ヤマジノギク (キク科シオン属)【山路野菊】
(Aster hispidus var. hispidus) 別名:アレノノギク
関西系の分布域をもつヤマジノギクは、いかにも野菊らしい見栄えのする大きめの花なので、園芸用に品種改良が加えられ、大分県産の綺麗な紫の花が切り花として出荷されているそうです。
ここの写真は大分県農林研究所で品種改良を重ねた園芸品種を、都立薬用植物園が譲り受け植栽展示しているものです。
実際の天然自生のものはここまで濃厚な色合いではないながらも、綺麗なうす紫で「ノコンギク」や「ヨメナ」にも似ています。
ヤマジノギクは、ヤマジ(山路)の名がつけられていますが、山岳地というよりも海岸近くも含めた低地から、ススキの生えるような乾いた草原に生えるようです。
東海地方以西の分布域となっており、関東には自生しません。
自生地は草原の他、ガレ場っぽい崩壊地など別名「荒野野菊」の名の通り、荒地の貧栄養のところに生えるようです。

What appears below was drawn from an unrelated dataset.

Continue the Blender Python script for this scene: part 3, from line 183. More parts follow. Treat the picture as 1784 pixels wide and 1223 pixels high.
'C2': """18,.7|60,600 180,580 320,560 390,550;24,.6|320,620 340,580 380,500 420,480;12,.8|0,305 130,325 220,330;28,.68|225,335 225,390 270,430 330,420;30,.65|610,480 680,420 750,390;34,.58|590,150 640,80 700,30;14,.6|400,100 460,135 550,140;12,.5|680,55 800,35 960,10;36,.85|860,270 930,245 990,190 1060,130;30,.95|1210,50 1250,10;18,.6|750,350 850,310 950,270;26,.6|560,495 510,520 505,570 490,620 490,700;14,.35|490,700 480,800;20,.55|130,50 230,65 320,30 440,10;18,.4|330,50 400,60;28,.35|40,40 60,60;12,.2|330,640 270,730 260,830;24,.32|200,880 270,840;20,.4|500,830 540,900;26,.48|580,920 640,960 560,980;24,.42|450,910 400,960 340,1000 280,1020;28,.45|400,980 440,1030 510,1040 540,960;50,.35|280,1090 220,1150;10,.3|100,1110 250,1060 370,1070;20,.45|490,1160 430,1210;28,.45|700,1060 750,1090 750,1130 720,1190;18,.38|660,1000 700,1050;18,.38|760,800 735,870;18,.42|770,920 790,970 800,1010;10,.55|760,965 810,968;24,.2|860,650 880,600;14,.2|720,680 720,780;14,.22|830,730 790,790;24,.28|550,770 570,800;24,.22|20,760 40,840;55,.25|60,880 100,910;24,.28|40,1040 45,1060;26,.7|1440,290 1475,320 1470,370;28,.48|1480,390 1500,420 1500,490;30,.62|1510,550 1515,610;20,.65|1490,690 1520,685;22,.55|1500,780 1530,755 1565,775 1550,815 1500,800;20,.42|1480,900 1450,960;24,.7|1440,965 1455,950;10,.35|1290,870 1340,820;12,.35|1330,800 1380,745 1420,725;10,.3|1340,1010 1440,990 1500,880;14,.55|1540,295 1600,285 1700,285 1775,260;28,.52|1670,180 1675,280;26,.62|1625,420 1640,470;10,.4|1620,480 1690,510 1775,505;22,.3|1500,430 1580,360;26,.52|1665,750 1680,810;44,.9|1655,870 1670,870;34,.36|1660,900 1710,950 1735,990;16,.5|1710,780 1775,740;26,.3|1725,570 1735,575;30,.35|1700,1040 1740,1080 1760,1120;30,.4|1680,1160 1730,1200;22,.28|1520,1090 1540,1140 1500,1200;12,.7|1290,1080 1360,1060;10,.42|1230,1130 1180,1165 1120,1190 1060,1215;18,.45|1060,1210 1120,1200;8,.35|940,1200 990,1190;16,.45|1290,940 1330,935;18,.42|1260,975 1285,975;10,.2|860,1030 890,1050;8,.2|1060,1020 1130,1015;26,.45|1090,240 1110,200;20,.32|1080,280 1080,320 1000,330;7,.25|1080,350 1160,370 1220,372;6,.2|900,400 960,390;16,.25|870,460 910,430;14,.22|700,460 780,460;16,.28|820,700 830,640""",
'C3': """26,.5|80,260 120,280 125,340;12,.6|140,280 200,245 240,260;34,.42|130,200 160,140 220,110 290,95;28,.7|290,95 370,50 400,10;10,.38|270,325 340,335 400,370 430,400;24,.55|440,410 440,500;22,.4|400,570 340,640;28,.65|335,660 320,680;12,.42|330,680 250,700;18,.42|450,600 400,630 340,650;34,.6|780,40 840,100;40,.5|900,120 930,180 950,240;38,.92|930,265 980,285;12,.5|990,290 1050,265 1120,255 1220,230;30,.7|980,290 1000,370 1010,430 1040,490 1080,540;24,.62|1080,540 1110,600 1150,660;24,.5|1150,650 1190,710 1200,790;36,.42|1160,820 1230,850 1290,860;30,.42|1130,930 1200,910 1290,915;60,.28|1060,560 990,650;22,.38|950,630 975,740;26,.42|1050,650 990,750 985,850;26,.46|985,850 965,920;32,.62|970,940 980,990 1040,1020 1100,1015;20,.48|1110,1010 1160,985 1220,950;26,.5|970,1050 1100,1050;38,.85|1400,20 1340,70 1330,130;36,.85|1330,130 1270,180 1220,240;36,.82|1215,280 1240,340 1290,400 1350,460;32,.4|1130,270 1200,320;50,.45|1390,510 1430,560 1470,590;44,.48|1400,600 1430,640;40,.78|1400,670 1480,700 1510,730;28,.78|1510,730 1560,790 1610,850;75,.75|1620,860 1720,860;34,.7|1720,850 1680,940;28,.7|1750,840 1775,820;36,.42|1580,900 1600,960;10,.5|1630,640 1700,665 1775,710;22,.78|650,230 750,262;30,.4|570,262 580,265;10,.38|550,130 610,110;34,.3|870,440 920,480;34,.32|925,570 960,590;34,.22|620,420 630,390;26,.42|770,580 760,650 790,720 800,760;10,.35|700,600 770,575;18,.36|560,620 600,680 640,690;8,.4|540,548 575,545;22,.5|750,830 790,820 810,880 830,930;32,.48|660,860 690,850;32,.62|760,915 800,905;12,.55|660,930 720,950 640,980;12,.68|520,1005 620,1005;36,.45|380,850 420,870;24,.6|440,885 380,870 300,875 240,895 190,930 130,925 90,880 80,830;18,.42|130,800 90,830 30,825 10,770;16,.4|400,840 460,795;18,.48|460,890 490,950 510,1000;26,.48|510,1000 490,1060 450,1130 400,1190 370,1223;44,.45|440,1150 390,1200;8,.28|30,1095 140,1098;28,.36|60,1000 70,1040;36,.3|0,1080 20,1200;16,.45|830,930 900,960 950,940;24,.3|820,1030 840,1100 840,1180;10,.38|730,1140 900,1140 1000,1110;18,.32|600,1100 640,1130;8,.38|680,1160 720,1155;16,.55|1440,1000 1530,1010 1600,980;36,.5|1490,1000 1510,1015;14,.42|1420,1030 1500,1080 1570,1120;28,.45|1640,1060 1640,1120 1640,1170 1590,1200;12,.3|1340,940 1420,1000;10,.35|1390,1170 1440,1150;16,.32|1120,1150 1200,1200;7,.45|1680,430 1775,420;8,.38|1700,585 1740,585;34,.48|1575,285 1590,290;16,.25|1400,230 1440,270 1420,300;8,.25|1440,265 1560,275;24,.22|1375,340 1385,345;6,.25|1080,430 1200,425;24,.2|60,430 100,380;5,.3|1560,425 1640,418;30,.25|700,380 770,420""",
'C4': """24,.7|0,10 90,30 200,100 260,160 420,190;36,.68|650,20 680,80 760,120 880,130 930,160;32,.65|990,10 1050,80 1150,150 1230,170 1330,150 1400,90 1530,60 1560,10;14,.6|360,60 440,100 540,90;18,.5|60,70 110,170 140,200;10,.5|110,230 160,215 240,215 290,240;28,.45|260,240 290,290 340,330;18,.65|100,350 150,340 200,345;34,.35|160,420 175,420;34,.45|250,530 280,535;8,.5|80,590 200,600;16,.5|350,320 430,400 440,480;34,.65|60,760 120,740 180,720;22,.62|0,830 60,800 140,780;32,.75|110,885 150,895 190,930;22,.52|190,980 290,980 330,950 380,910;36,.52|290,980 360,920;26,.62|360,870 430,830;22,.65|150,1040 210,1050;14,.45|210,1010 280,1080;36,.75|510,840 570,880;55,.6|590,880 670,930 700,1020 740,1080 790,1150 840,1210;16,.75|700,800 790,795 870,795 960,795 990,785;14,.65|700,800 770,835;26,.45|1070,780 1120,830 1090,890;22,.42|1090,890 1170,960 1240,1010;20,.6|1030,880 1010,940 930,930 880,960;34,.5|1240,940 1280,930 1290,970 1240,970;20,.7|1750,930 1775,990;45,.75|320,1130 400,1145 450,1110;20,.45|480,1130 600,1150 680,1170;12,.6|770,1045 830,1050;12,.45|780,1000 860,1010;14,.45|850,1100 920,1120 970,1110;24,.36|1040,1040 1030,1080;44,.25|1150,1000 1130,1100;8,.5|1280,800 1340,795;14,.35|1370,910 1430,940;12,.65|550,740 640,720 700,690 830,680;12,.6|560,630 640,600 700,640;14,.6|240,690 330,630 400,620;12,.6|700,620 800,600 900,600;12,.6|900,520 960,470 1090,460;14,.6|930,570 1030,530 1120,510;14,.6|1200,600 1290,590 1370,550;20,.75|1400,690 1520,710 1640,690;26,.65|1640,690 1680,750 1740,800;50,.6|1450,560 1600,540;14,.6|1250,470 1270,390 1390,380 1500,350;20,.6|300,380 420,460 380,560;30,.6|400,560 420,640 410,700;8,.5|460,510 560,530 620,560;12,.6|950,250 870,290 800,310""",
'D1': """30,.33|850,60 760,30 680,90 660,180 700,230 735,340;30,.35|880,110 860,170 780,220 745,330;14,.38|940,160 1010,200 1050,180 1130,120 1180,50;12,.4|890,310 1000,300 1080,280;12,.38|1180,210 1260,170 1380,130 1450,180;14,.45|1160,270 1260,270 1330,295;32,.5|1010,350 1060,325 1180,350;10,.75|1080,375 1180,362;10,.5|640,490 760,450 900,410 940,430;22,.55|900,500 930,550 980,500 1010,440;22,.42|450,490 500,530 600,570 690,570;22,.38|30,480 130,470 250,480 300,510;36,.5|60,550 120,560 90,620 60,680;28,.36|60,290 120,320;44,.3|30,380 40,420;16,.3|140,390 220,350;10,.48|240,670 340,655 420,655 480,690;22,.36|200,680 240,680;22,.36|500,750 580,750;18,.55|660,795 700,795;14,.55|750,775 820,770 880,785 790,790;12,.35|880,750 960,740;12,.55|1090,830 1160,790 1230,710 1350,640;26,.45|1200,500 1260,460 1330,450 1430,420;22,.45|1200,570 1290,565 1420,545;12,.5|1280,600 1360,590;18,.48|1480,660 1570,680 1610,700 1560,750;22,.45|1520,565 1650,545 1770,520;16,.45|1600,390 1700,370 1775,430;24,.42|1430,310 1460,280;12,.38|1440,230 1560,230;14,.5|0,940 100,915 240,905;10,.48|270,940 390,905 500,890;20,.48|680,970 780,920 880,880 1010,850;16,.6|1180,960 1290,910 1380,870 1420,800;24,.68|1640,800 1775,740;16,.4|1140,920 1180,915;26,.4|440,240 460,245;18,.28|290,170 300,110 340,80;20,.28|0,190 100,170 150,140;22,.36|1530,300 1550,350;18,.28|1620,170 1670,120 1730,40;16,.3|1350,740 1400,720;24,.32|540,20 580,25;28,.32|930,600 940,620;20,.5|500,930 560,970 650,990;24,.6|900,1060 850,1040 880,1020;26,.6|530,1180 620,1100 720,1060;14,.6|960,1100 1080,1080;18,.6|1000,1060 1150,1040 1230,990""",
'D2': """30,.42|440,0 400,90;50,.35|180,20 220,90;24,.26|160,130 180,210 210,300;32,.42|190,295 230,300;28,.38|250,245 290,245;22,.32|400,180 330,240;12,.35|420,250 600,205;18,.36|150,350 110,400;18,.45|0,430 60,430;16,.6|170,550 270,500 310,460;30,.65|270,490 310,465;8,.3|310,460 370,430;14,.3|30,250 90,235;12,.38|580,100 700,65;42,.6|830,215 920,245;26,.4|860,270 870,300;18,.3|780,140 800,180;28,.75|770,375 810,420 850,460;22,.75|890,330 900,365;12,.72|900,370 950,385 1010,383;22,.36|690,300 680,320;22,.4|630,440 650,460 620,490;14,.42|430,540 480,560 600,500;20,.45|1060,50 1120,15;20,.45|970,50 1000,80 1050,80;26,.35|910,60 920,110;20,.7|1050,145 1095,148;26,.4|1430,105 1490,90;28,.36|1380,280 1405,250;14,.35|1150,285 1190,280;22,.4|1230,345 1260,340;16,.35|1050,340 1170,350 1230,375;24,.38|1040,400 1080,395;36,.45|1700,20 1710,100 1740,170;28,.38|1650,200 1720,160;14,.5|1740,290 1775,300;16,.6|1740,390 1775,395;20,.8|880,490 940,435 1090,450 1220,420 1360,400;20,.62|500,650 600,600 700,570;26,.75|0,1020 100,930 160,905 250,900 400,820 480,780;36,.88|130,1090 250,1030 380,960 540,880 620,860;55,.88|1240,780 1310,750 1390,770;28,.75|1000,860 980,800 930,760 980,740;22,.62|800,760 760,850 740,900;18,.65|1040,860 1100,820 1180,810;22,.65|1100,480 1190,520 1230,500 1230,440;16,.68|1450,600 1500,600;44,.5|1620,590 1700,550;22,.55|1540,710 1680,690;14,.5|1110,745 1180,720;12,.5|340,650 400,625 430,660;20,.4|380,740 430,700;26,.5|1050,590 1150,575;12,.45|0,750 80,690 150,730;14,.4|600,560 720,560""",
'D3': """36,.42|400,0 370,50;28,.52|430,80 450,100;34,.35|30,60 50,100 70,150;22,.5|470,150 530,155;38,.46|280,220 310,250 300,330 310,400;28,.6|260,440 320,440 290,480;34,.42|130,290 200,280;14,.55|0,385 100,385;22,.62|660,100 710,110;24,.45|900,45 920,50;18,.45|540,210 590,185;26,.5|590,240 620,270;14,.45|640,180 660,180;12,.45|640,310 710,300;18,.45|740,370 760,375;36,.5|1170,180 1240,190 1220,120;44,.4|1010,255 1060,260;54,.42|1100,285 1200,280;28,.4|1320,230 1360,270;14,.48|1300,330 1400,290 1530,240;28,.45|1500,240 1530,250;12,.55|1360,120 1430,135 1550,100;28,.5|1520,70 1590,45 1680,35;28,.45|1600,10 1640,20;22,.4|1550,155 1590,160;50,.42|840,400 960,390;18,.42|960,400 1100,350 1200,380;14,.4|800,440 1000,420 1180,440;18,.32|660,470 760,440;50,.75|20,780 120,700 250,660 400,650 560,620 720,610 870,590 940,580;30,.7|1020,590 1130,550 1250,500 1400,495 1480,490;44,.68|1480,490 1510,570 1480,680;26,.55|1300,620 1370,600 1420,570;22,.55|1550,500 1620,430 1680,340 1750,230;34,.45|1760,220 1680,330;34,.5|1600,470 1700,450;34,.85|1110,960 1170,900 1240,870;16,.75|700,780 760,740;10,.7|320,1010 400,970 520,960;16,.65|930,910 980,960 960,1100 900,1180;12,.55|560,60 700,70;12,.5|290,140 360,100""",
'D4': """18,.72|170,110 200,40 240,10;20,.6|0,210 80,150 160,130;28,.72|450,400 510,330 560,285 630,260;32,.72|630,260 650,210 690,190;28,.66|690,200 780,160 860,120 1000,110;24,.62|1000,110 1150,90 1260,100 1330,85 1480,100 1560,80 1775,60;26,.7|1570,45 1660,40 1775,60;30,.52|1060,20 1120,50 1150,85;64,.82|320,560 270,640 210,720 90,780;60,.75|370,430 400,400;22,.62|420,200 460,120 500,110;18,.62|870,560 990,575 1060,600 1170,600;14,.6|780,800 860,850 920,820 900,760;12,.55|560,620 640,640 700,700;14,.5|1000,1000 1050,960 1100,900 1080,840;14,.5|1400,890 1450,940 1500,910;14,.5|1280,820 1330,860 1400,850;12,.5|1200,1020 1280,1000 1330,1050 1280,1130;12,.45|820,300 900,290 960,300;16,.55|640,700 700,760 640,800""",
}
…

花の総苞片が細長く、葉は細長いヘラ型で、細長い葉のロゼットで1年過ぎてから花を咲かせる2年草です。
全体の草姿や生活史、生える場所など、「カワラノギク」によく似ており、分類学的にも同じシオン属イソノギク節とされています。
ここからは勝手な妄想ですが、その昔、関東地方や東北南部まで分布していたヤマジノギクが、気候変動や他種との競合など何らかの理由で西日本方面に分布を撤退させていったとします。
その中で、河原の荒地に適応した一部のものが他の植物との競合に残ってカワラノギクになったのではないか、という感じがします。
まるで氷河の衰退に取り残された高山植物のように。
中部から近畿にかけての各県で絶滅危惧種となっています。